- **The request**: Write out each line of the listing as it stands, without the images.

- **Data provided**:
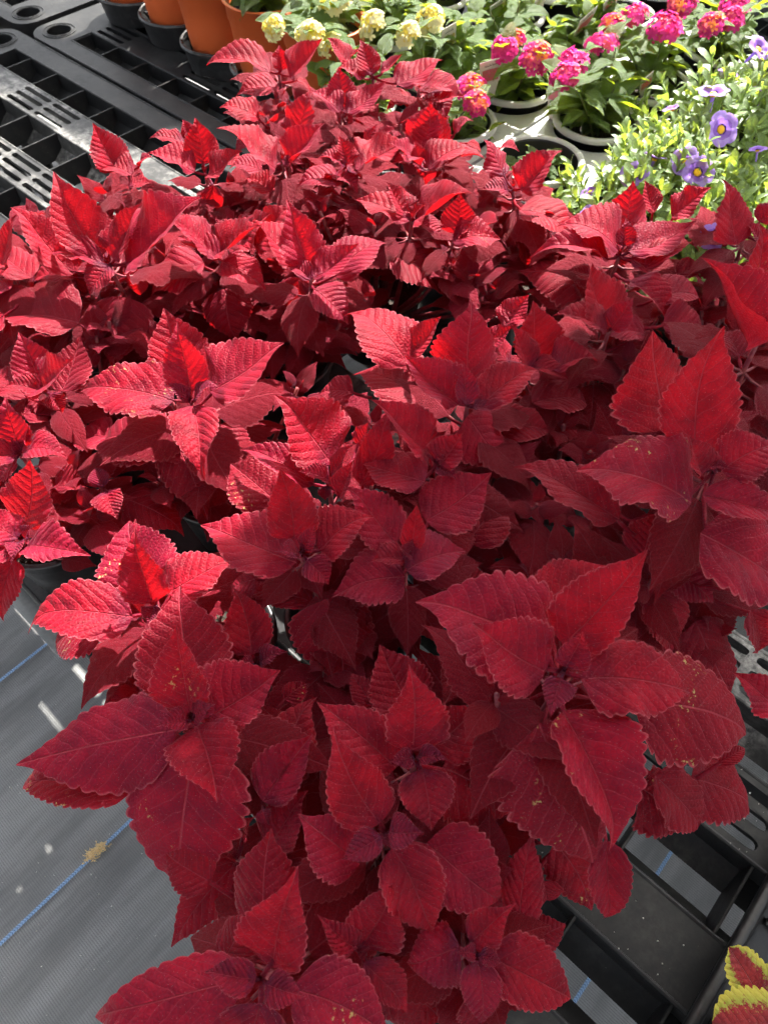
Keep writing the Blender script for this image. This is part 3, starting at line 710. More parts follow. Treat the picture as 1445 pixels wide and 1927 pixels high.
M_COL = leaf_material("coleus_leaf", (.36, .0035, .018), (.165, .0025, .013), (.40, .02, .05), (.66, .008, .012), (.62, .15, .18), (.56, .06, .09), sheen=.07, sheen_t=(1, .5, .6), bump=.95, young=(.035, .007, .032), plum=(.20, .006, .036), spec=.14, trans_f=.40, quilt=270)
M_COLD = leaf_material("scarred_coleus_leaf", (.36, .0035, .018), (.165, .0025, .013), (.40, .02, .05), (.66, .008, .012), (.62, .15, .18), (.56, .06, .09), sheen=.07, sheen_t=(1, .5, .6), bump=.95, young=(.035, .007, .032), plum=(.20, .006, .036), spec=.14, trans_f=.40, quilt=270, scars=True)
M_STEM = simple("coleus_stem", (.16, .018, .035), .5, col2=(.26, .06, .06), scale=120)

def soil_material():
    m, nt = new_mat("potting_soil"); N = NT(nt)
    tc = N.n("TexCoord").outputs["Object"]
    n = N.noise(tc, 90, 5, .7); v = N.vor(tc, 130)
    c = N.mix(N.ramp(n, .3, .7), (.008, .006, .005, 1), (.045, .028, .017, 1))
    perl = N.m('MULTIPLY', N.ramp(N.vor(tc, 190), .22, .3, 1, 0), N.ramp(N.noise(tc, 60, 2), .58, .64))
    c = N.mix(perl, c, (.5, .46, .38, 1))
    h = N.m('ADD', n, N.m('MULTIPLY', v, .8))
    p = N.n("BsdfPrincipled", ins={"Base Color": c, "Roughness": .9, "Normal": N.bump(h, 1.0, .006)})
    N.out(p.outputs[0]); return m
M_SOIL = soil_material()
def soil_mesh(r, seed):
    rng = np.random.RandomState(seed); V = [(0, 0, .004)]; F = []; n = 40
    rr = np.linspace(.08, 1, 12)
    for a in rr:
        for k in range(n):
            t = 2 * math.pi * k / n
            V.append((a * r * math.cos(t), a * r * math.sin(t), rng.uniform(-.003, .004) + .004 * (1 - a)))
    F += [(0, 1 + k, 1 + (k + 1) % n) for k in range(n)]
    for i in range(11):
        for k in range(n):
            F.append((1 + i * n + k, 1 + (i + 1) * n + k, 1 + (i + 1) * n + (k + 1) % n, 1 + i * n + (k + 1) % n))
    return mesh("soil", V, F, M_SOIL, True)
def pot_mesh(r, h, mat, rim=.006, taper=.76, name="pot"):
    mb = MB()
    rb = r * taper
    L = lambda z: rb + (r - rb) * z / h
    mb.lathe([(0, .002), (rb - .004, .002), (rb, .006), (L(h * .5), h * .5), (L(h * .80), h * .80), (L(h * .80) + .0025, h * .81), (r - .001, h - .006), (r + rim * .6, h - .005), (r + rim, h - .002), (r + rim * .5, h), (r - .002, h - .001), (r - .004, h - .005), (L(h * .5) - .003, h * .5), (rb - .003, .012), (0, .01)], 48)
    return mesh(name, mb.v, mb.f, mat, True)
POT_CACHE = {}
def add_pot(t, r, h, mat, fill=.82, seed=0, rim_mat=None):
    k = (r, h, mat.name)
    if k not in POT_CACHE: POT_CACHE[k] = (pot_mesh(r, h, mat), [soil_mesh(r * .93, s) for s in (1, 2)])
    po = link("pot", POT_CACHE[k][0], t)
    if rim_mat is not None:
        kr = k + (rim_mat.name,)
        if kr not in POT_CACHE:
            mb = MB(); mb.lathe([(r - .005, h + .0005), (r - .003, h + .004), (r + .003, h + .0055), (r + .006, h + .004), (r + .0085, h - .001), (r + .008, h - .005)], 56); POT_CACHE[kr] = mesh("rim", mb.v, mb.f, rim_mat, True)
        link("rim", POT_CACHE[kr], po)
    return link("soil", POT_CACHE[k][1][seed % 2], t, (0, 0, h * fill), (0, 0, seed * 1.7))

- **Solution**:
Keep writing the Blender script for this image. This is part 3, starting at line 710. More parts follow. Treat the picture as 1445 pixels wide and 1927 pixels high.
M_COL = leaf_material("coleus_leaf", (.36, .0035, .018), (.165, .0025, .013), (.40, .02, .05), (.66, .008, .012), (.62, .15, .18), (.56, .06, .09), sheen=.07, sheen_t=(1, .5, .6), bump=.95, young=(.035, .007, .032), plum=(.20, .006, .036), spec=.14, trans_f=.40, quilt=270)
M_COLD = leaf_material("scarred_coleus_leaf", (.36, .0035, .018), (.165, .0025, .013), (.40, .02, .05), (.66, .008, .012), (.62, .15, .18), (.56, .06, .09), sheen=.07, sheen_t=(1, .5, .6), bump=.95, young=(.035, .007, .032), plum=(.20, .006, .036), spec=.14, trans_f=.40, quilt=270, scars=True)
M_STEM = simple("coleus_stem", (.16, .018, .035), .5, col2=(.26, .06, .06), scale=120)

def soil_material():
    m, nt = new_mat("potting_soil"); N = NT(nt)
    tc = N.n("TexCoord").outputs["Object"]
    n = N.noise(tc, 90, 5, .7); v = N.vor(tc, 130)
    c = N.mix(N.ramp(n, .3, .7), (.008, .006, .005, 1), (.045, .028, .017, 1))
    perl = N.m('MULTIPLY', N.ramp(N.vor(tc, 190), .22, .3, 1, 0), N.ramp(N.noise(tc, 60, 2), .58, .64))
    c = N.mix(perl, c, (.5, .46, .38, 1))
    h = N.m('ADD', n, N.m('MULTIPLY', v, .8))
    p = N.n("BsdfPrincipled", ins={"Base Color": c, "Roughness": .9, "Normal": N.bump(h, 1.0, .006)})
    N.out(p.outputs[0]); return m
M_SOIL = soil_material()
def soil_mesh(r, seed):
    rng = np.random.RandomState(seed); V = [(0, 0, .004)]; F = []; n = 40
    rr = np.linspace(.08, 1, 12)
    for a in rr:
        for k in range(n):
            t = 2 * math.pi * k / n
            V.append((a * r * math.cos(t), a * r * math.sin(t), rng.uniform(-.003, .004) + .004 * (1 - a)))
    F += [(0, 1 + k, 1 + (k + 1) % n) for k in range(n)]
    for i in range(11):
        for k in range(n):
            F.append((1 + i * n + k, 1 + (i + 1) * n + k, 1 + (i + 1) * n + (k + 1) % n, 1 + i * n + (k + 1) % n))
    return mesh("soil", V, F, M_SOIL, True)
def pot_mesh(r, h, mat, rim=.006, taper=.76, name="pot"):
    mb = MB()
    rb = r * taper
    L = lambda z: rb + (r - rb) * z / h
    mb.lathe([(0, .002), (rb - .004, .002), (rb, .006), (L(h * .5), h * .5), (L(h * .80), h * .80), (L(h * .80) + .0025, h * .81), (r - .001, h - .006), (r + rim * .6, h - .005), (r + rim, h - .002), (r + rim * .5, h), (r - .002, h - .001), (r - .004, h - .005), (L(h * .5) - .003, h * .5), (rb - .003, .012), (0, .01)], 48)
    return mesh(name, mb.v, mb.f, mat, True)
POT_CACHE = {}
def add_pot(t, r, h, mat, fill=.82, seed=0, rim_mat=None):
    k = (r, h, mat.name)
    if k not in POT_CACHE: POT_CACHE[k] = (pot_mesh(r, h, mat), [soil_mesh(r * .93, s) for s in (1, 2)])
    po = link("pot", POT_CACHE[k][0], t)
    if rim_mat is not None:
        kr = k + (rim_mat.name,)
        if kr not in POT_CACHE:
            mb = MB(); mb.lathe([(r - .005, h + .0005), (r - .003, h + .004), (r + .003, h + .0055), (r + .006, h + .004), (r + .0085, h - .001), (r + .008, h - .005)], 56); POT_CACHE[kr] = mesh("rim", mb.v, mb.f, rim_mat, True)
        link("rim", POT_CACHE[kr], po)
    return link("soil", POT_CACHE[k][1][seed % 2], t, (0, 0, h * fill), (0, 0, seed * 1.7))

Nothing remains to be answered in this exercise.